Gentry, who was in the final year of his contract, has been in coaching for three decades, including stints as head coach of the Detroit Pistons, Los Angeles Clippers and Miami Heat.
He came to the Suns as an assistant to D'Antoni and stayed on Porter's staff when D'Antoni left for the Knicks. Gentry was named interim coach when Porter was fired and stayed on as the permanent head coach.
He had some success with the up-tempo style D'Antoni had championed, but the Suns lacked a true scorer and struggled defensively, missing the playoffs the previous two seasons.
When Phoenix opted not to sign Nash with an eye toward rebuilding, Babby and general manager Lance Blanks blew up its roster. Gentry continuously tried new lineups to find a spark, but nothing seemed to work as crowds at the once boisterous US Airways Center started to dwindle.

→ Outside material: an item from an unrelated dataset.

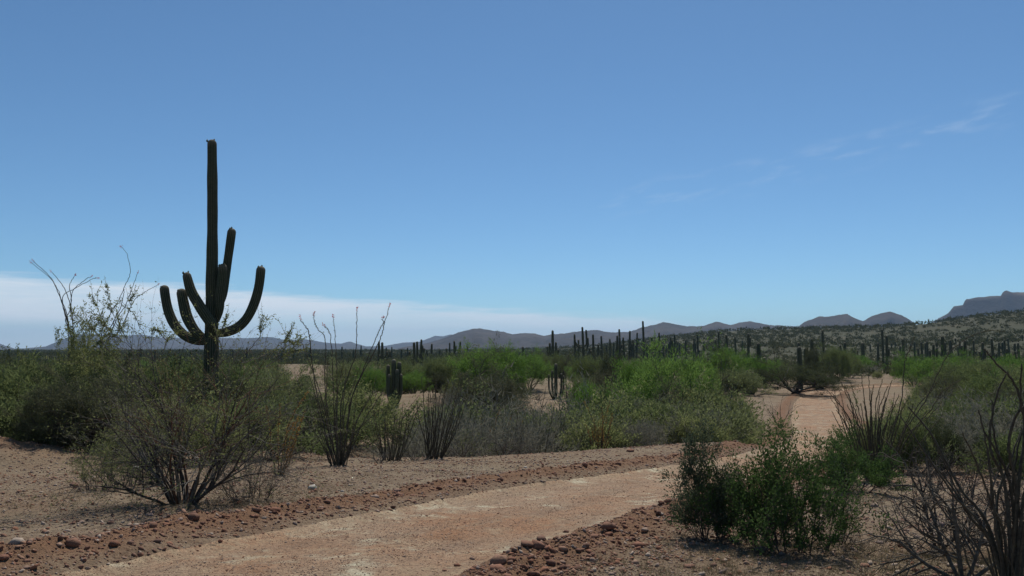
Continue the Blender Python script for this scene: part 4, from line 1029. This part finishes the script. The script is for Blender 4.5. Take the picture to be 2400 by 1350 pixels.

Gentry recently said it might be better for the team to turn to its younger players and look toward the future, but now it will be without him at the helm.
"It wasn't that we weren't winning enough games so much as a feel that we weren't progressing, that we were regressing," Babby said. "We can't have that. We've got to have our closure moving forward. We didn't feel like we were moving forward and I don't think Alvin felt like we were moving forward."
The Suns don't play again until Wednesday, when they're at Sacramento.